Almost all of us can recall childhood memories of being surrounded by bookson visits to our local library or the bookstore in our neighborhood. It was like being in a literary candy store filled with tantalizing delights – each one ready to be unwrapped and savored. But as e-books and the like become more available and popular, an outing to the neighborhood bookstore almost seems quaint and anachronistic.

Nowadays, the bookstore is an endangered species and even libraries are battling budget cuts that force them to reduce hours and mean less money to acquire new books.

But you can’t huddle up in a quiet corner of an iPad to page through a stack of picture books with your child, or encourage him to get lost in the stacks on your laptop. Children who love to read learn to treasure books -books with bindings and covers and pages to be dog-eared and revisited. Nothing can replace the heft of a book in your hand, or your kid anticipating the turn of a page as you read aloud with her in your lap. Remember how exciting it was to bring a brand new book home and have it on your bookshelf? It was like having a friend who was always around and ready for adventure.

In San Francisco there’s a couple, Christin Evans and Praveen Madan, intent on saving the bookstore from extinction by bringing it into the 21 st century as an important community gathering place. They own The Booksmith, an indie- bookstore in the Haight-Ashbury neighborhood and believe that the fight to save independent bookstores is actually more about tending to the diversity and vitality of our culture and strengthening our local communities.

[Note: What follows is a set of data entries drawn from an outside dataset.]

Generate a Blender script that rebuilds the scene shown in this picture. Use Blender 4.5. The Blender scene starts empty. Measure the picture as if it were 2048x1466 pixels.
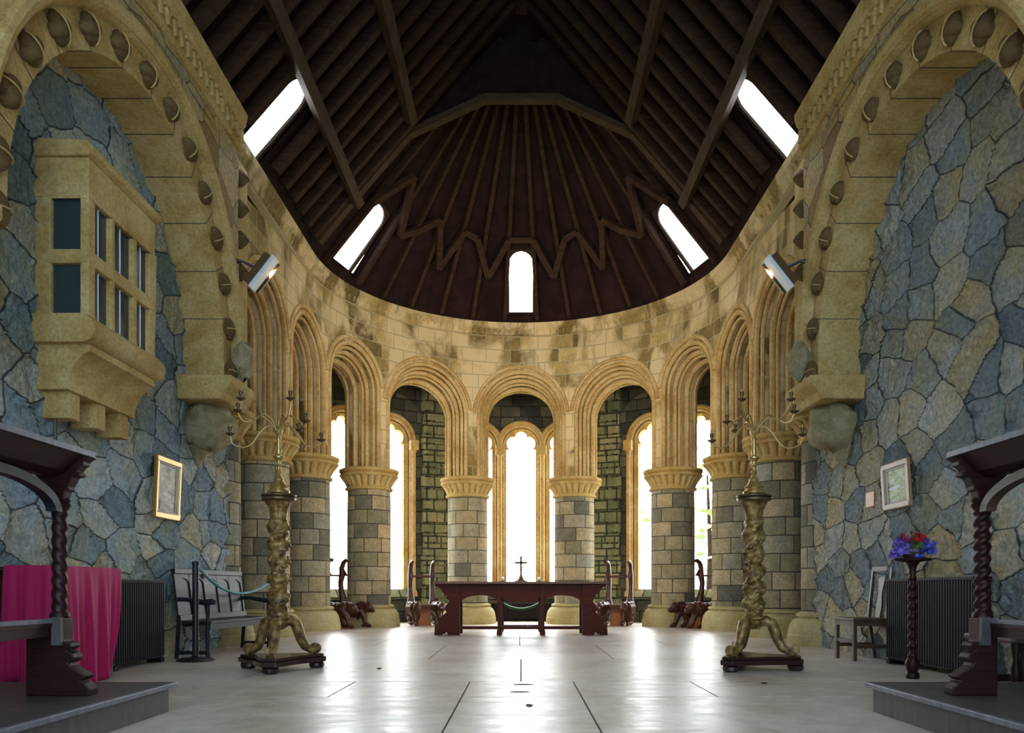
import bpy, math, random
from math import pi, sin, cos, sqrt, radians as R
from mathutils import Vector, Matrix
random.seed(7)
S = bpy.context.scene
COL = S.collection

# ---------------------------------------------------------------- camera, light, exposure
F = 1550.0                      # focal length in pixels of the 2048 px wide frame
cam_d = bpy.data.cameras.new('camera'); cam = bpy.data.objects.new('camera', cam_d); COL.objects.link(cam)
cam.location = (0, 0, 0.8); cam.rotation_euler = (R(90), 0, 0)
cam_d.sensor_width = 36; cam_d.lens = 36*F/2048
cam_d.shift_x = -18/2048; cam_d.shift_y = 445/2048
cam_d.clip_start = 0.05
S.camera = cam
S.view_settings.view_transform = 'Standard'; S.view_settings.look = 'None'
S.view_settings.gamma = 1; S.view_settings.use_curve_mapping = False
S.view_settings.exposure = 1.12
W = bpy.data.worlds.new('world'); S.world = W; W.use_nodes = True
nt = W.node_tree; nt.nodes.clear()
bg = nt.nodes.new('ShaderNodeBackground'); wo = nt.nodes.new('ShaderNodeOutputWorld')
tcw = nt.nodes.new('ShaderNodeTexCoord'); spw = nt.nodes.new('ShaderNodeSeparateXYZ'); nt.links.new(tcw.outputs['Generated'], spw.inputs[0])
def w_range(a, b, c, d):
    x = nt.nodes.new('ShaderNodeMapRange'); x.interpolation_type = 'SMOOTHSTEP'
    for i, v in enumerate((a, b, c, d)): x.inputs[i+1].default_value = v
    nt.links.new(spw.outputs['Y'], x.inputs[0]); return x
nt.links.new(w_range(-.5, .6, 1.7, 9.0).outputs[0], bg.inputs[1])       # overcast sky, bright towards the apse end
mxw = nt.nodes.new('ShaderNodeMix'); mxw.data_type = 'RGBA'; nt.links.new(w_range(-.5, .6, 0, 1).outputs[0], mxw.inputs[0])
mxw.inputs[6].default_value = (.58, .80, 1.0, 1); mxw.inputs[7].default_value = (.93, .96, 1.0, 1); nt.links.new(mxw.outputs[2], bg.inputs[0])
nt.links.new(bg.outputs[0], wo.inputs[0])

def area_light(name, loc, target, sx, sy, power, color, spread=180, parent=None):
    l = bpy.data.lights.new(name, 'AREA'); l.shape = 'RECTANGLE'; l.size = sx; l.size_y = sy
    l.energy = power; l.color = color; l.spread = R(spread)
    o = bpy.data.objects.new(name, l); COL.objects.link(o); o.location = loc
    o.rotation_euler = (Vector(target)-Vector(loc)).to_track_quat('-Z', 'Y').to_euler()
    if parent: o.parent = parent
    return o

# ---------------------------------------------------------------- materials
def mat(name, base=(.5,.5,.5), rough=.6, metal=0.0, spec=.5):
    m = bpy.data.materials.new(name); m.use_nodes = True
    b = m.node_tree.nodes['Principled BSDF']
    b.inputs['Base Color'].default_value = (*base, 1); b.inputs['Roughness'].default_value = rough
    b.inputs['Metallic'].default_value = metal; b.inputs['Specular IOR Level'].default_value = spec
    return m
class N:
    def __init__(s, m): s.m = m; s.t = m.node_tree; s.b = s.t.nodes['Principled BSDF']
    def n(s, kind, **kw):
        x = s.t.nodes.new(kind)
        for k, v in kw.items():
            if k.startswith('i_'):
                key = k[2:]; key = int(key) if key.isdigit() else key.replace('_', ' ')
                x.inputs[key].default_value = v
            else: setattr(x, k, v)
        return x
    def l(s, a, b): s.t.links.new(a, b)
    def noise(s, vec, scale, detail=4, rough=.6, dist=0):
        x = s.n('ShaderNodeTexNoise'); x.inputs['Scale'].default_value = scale; x.inputs['Detail'].default_value = detail
        x.inputs['Roughness'].default_value = rough; x.inputs['Distortion'].default_value = dist
        if vec: s.l(vec, x.inputs['Vector'])
        return x
    def ramp(s, fac, stops, const=False):
        x = s.n('ShaderNodeValToRGB'); r = x.color_ramp
        if const: r.interpolation = 'CONSTANT'
        while len(r.elements) > 1: r.elements.remove(r.elements[-1])
        r.elements[0].position = stops[0][0]; r.elements[0].color = (*stops[0][1], 1)
        for p, c in stops[1:]:
            e = r.elements.new(p); e.color = (*c, 1)
        s.l(fac, x.inputs['Fac']); return x
    def mix(s, fac, a, b, mode='MIX'):
        x = s.n('ShaderNodeMix'); x.data_type = 'RGBA'; x.blend_type = mode
        for v, i in ((fac, 0), (a, 6), (b, 7)):
            if isinstance(v, (int, float)): x.inputs[i].default_value = v
            elif isinstance(v, tuple): x.inputs[i].default_value = (*v, 1)
            else: s.l(v, x.inputs[i])
        return x.outputs[2]
    def math(s, op, a, b=0.0):
        x = s.n('ShaderNodeMath'); x.operation = op
        for v, i in ((a, 0), (b, 1)):
            if isinstance(v, (int, float)): x.inputs[i].default_value = v
            else: s.l(v, x.inputs[i])
        return x.outputs[0]
    def bump(s, h, dist, strength=1.0, prev=None):
        x = s.n('ShaderNodeBump'); x.inputs['Distance'].default_value = dist; x.inputs['Strength'].default_value = strength
        s.l(h, x.inputs['Height'])
        if prev: s.l(prev, x.inputs['Normal'])
        s.l(x.outputs[0], s.b.inputs['Normal']); return x.outputs[0]
    def uv(s):
        return s.n('ShaderNodeTexCoord').outputs['UV']
    def obj(s):
        return s.n('ShaderNodeTexCoord').outputs['Object']
    def mapv(s, v, scale=(1,1,1), loc=(0,0,0), rot=(0,0,0)):
        x = s.n('ShaderNodeMapping'); x.inputs['Scale'].default_value = scale; x.inputs['Location'].default_value = loc
        x.inputs['Rotation'].default_value = rot; s.l(v, x.inputs['Vector']); return x.outputs[0]

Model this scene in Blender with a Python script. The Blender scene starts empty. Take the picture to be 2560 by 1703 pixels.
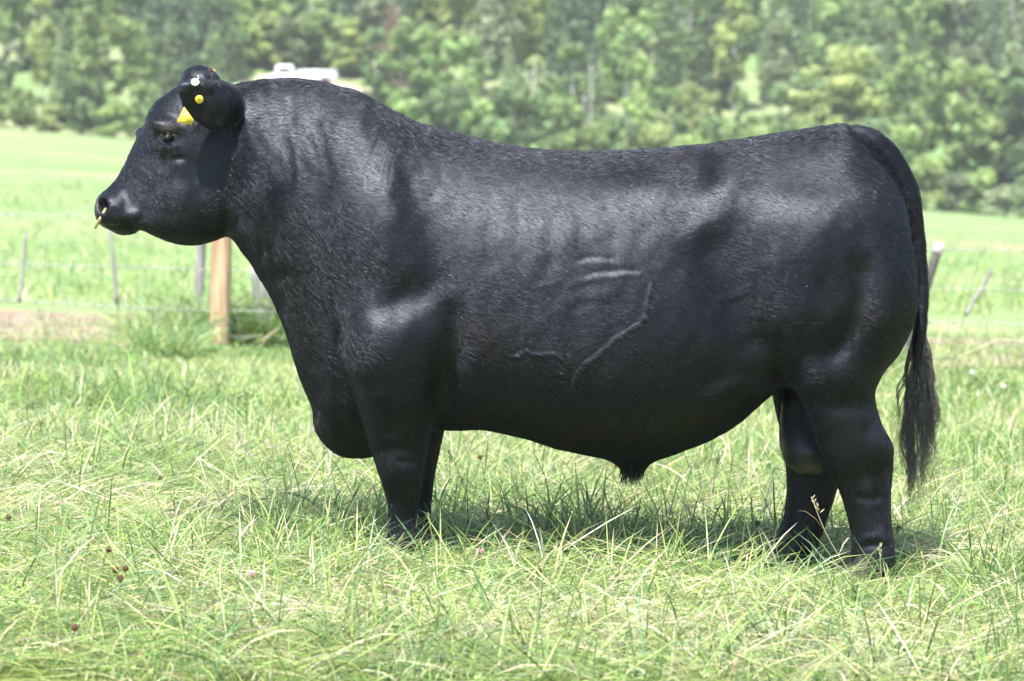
import bpy, math, random
import numpy as np
from mathutils import Vector

# ------------------------------------------------------------------ camera, sky, sun, exposure
R = math.radians
SC = bpy.context.scene
COL = SC.collection
FPX, CAM_D, CAM_H = 8100.0, 10.0, 1.1          # focal length in photo pixels, distance to the bull, eye height
ROW_H = 540.0                                   # photo row of the horizon
PITCH = math.atan((851.5 - ROW_H) / FPX)
cd = bpy.data.cameras.new('camera')
cam = bpy.data.objects.new('camera', cd)
COL.objects.link(cam)
cd.sensor_width = 36.0
cd.lens = FPX / 2560 * 36.0
cd.clip_start = 0.1
cd.clip_end = 3000
cam.location = (0, -CAM_D, CAM_H)
cam.rotation_euler = (R(90) - PITCH, 0, 0)
cd.dof.use_dof = True
cd.dof.focus_distance = 9.75
cd.dof.aperture_fstop = 5.0
SC.camera = cam

SUN_EL, SUN_AZ = R(63), R(-20)                   # azimuth measured from the camera side towards the left
world = bpy.data.worlds.new('World')
SC.world = world
world.use_nodes = True
wn = world.node_tree.nodes
wl = world.node_tree.links
sky = wn.new('ShaderNodeTexSky')
sky.sky_type = 'NISHITA'
sky.sun_disc = False
sky.sun_elevation = SUN_EL
sky.sun_rotation = R(180) - SUN_AZ
sky.air_density = 1.0
sky.dust_density = 1.5
wl.new(sky.outputs[0], wn['Background'].inputs[0])
wn['Background'].inputs[1].default_value = 0.11

sl = bpy.data.lights.new('sun', 'SUN')
sl.energy = 4.6
sl.angle = R(0.55)
sl.color = (1.0, 0.955, 0.88)
sun = bpy.data.objects.new('sun', sl)
COL.objects.link(sun)
sdir = Vector((math.sin(SUN_AZ) * math.cos(SUN_EL), -math.cos(SUN_AZ) * math.cos(SUN_EL), math.sin(SUN_EL)))
sun.rotation_euler = sdir.to_track_quat('Z', 'Y').to_euler()
sun.location = sdir * 30

SC.view_settings.view_transform = 'Standard'
SC.view_settings.look = 'None'
SC.view_settings.gamma = 1
SC.view_settings.use_curve_mapping = False
SC.view_settings.exposure = 1.5
SC.cycles.max_bounces = 6
SC.cycles.transparent_max_bounces = 6

rng = np.random.default_rng(7)
random.seed(7)

# ------------------------------------------------------------------ helpers
K = 2560 / 2357.0                                # the outline below was read off a 2357 pixel wide view of the photo

def ray(px, py):
    u = (px * K - 1280) / FPX
    v = (851.5 - py * K) / FPX
    c, s = math.cos(PITCH), math.sin(PITCH)
    return u, c + v * s, -s + v * c

def at(px, py, y=0.0):
    """world point at depth y (0 = middle of the bull) seen at that pixel of the view"""
    a, b, c = ray(px, py)
    t = (y + CAM_D) / b
    return np.array((a * t, y, CAM_H + c * t))

def px_of(P):
    """pixels of the view for world points (n,3)"""
    c, s = math.cos(PITCH), math.sin(PITCH)
    dy = P[:, 1] + CAM_D
    dz = P[:, 2] - CAM_H
    f = dy * c - dz * s
    v = dy * s + dz * c
    return (P[:, 0] / f * FPX + 1280) / K, (851.5 - v / f * FPX) / K

def smooth(a, b, x):
    t = np.clip((x - a) / (b - a), 0, 1)
    return t * t * (3 - 2 * t)

class Waves:
    """smooth noise from random sine waves, about -1..1"""
    def __init__(self, seed, scale, dim=3, n=14):
        r = np.random.default_rng(seed)
        self.k = r.normal(size=(n, dim)) / np.asarray(scale)
        self.p = r.uniform(0, 6.28, n)
        self.n = n
    def __call__(self, *c):
        out = 0
        for k, p in zip(self.k, self.p):
            a = p
            for q, ki in zip(c, k):
                a = a + q * ki
            out = out + np.sin(a)
        return out / math.sqrt(self.n / 2) / 1.6

def mesh_obj(name, verts, faces, mat=None, parent=None, smooth_shade=False, col=None, attr=None):
    """one mesh object from numpy arrays; faces is (n,k) or a list of such arrays"""
    me = bpy.data.meshes.new(name)
    verts = np.asarray(verts, np.float32)
    fl = faces if isinstance(faces, list) else [faces]
    fl = [np.asarray(f, np.int32) for f in fl if len(f)]
    me.vertices.add(len(verts))
    me.vertices.foreach_set('co', verts.ravel())
    loops = np.concatenate([f.ravel() for f in fl])
    sizes = np.concatenate([np.full(len(f), f.shape[1], np.int32) for f in fl])
    starts = np.concatenate([[0], np.cumsum(sizes)[:-1]]).astype(np.int32)
    me.loops.add(len(loops))
    me.loops.foreach_set('vertex_index', loops)
    me.polygons.add(len(sizes))
    me.polygons.foreach_set('loop_start', starts)
    me.polygons.foreach_set('loop_total', sizes)
    if smooth_shade:
        me.polygons.foreach_set('use_smooth', np.ones(len(sizes), bool))
    if col is not None:
        c = me.attributes.new('col', 'FLOAT_COLOR', 'POINT')
        cc = np.ones((len(verts), 4), np.float32)
        cc[:, :3] = col
        c.data.foreach_set('color', cc.ravel())
    for k, v in (attr or {}).items():
        a = me.attributes.new(k, 'FLOAT', 'POINT')
        a.data.foreach_set('value', np.asarray(v, np.float32))
    me.update(calc_edges=True)
    me.validate()
    if mat is not None:
        me.materials.append(mat)
    o = bpy.data.objects.new(name, me)
    COL.objects.link(o)
    if parent is not None:
        o.parent = parent
    return o

def empty(name, loc=(0, 0, 0)):
    o = bpy.data.objects.new(name, None)
    o.location = loc
    o.empty_display_size = 0.1
    COL.objects.link(o)
    return o

def tag(o, label=None, cat=None, group=None, kind=None):
    for k, v in (('label', label), ('category', cat), ('group', group), ('kind', kind)):
        if v:
            o[k] = v
    return o

class MB:
    """collects tubes, boxes and quads into one mesh"""
    def __init__(self):
        self.v, self.q, self.t, self.n = [], [], [], 0
    def add(self, v, q=(), t=()):
        v = np.asarray(v, float).reshape(-1, 3)
        if len(q):
            self.q.append(np.asarray(q, int) + self.n)
        if len(t):
            self.t.append(np.asarray(t, int) + self.n)
        self.v.append(v)
        self.n += len(v)
    def tube(self, pts, rad, sides=6, cap=True, squash=None):
        pts = np.asarray(pts, float)
        m = len(pts)
        rad = np.broadcast_to(np.asarray(rad, float), (m,))
        tan = np.gradient(pts, axis=0)
        tan /= np.linalg.norm(tan, axis=1)[:, None] + 1e-9
        ref = np.array((0, 1.0, 0)) if abs(tan[:, 1]).mean() < .8 else np.array((1.0, 0, 0))
        a = np.cross(tan, ref)
        a /= np.linalg.norm(a, axis=1)[:, None] + 1e-9
        b = np.cross(tan, a)
        th = np.arange(sides) / sides * 2 * math.pi
        ring = (a[:, None] * np.cos(th)[None, :, None] + b[:, None] * np.sin(th)[None, :, None] * (squash or 1)) * rad[:, None, None] + pts[:, None]
        v = ring.reshape(-1, 3)
        i = np.arange(m - 1)[:, None] * sides
        j = np.arange(sides)[None]
        k = (j + 1) % sides
        q = np.stack([i + j, i + k, i + k + sides, i + j + sides], -1).reshape(-1, 4)
        t = []
        if cap:
            v = np.concatenate([v, pts[:1], pts[-1:]])
            c0, c1 = m * sides, m * sides + 1
            for x in range(sides):
                y = (x + 1) % sides
                t.append((c0, y, x))
                t.append((c1, (m - 1) * sides + x, (m - 1) * sides + y))
        self.add(v, q, t)
    def build(self, name, mat, parent=None, smooth_shade=True, **kw):
        f = []
        if self.q:
            f.append(np.concatenate(self.q))
        if self.t:
            f.append(np.concatenate(self.t))
        return mesh_obj(name, np.concatenate(self.v), f, mat, parent, smooth_shade, **kw)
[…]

In a Huffington Post article Christin and Praveen wrote, “You can buy a book anywhere but you can’t buy community...Around every successful independent bookstore there is a loving community of readers and writers engaged in thoughtful conversation and debate about important issues. Around every successful independent bookstore there is a group of informed citizens and social groups that are trying to build a better world.”

And their vision of the neighborhood bookstore includes a section that’s dedicated to young readers. This is the place where parents and their kids can while away the afternoon lost in the pages of a book and deepen their love of words and stories. And equally as important, they can also connect with other families in their neighborhood who make the community bookstore their destination too.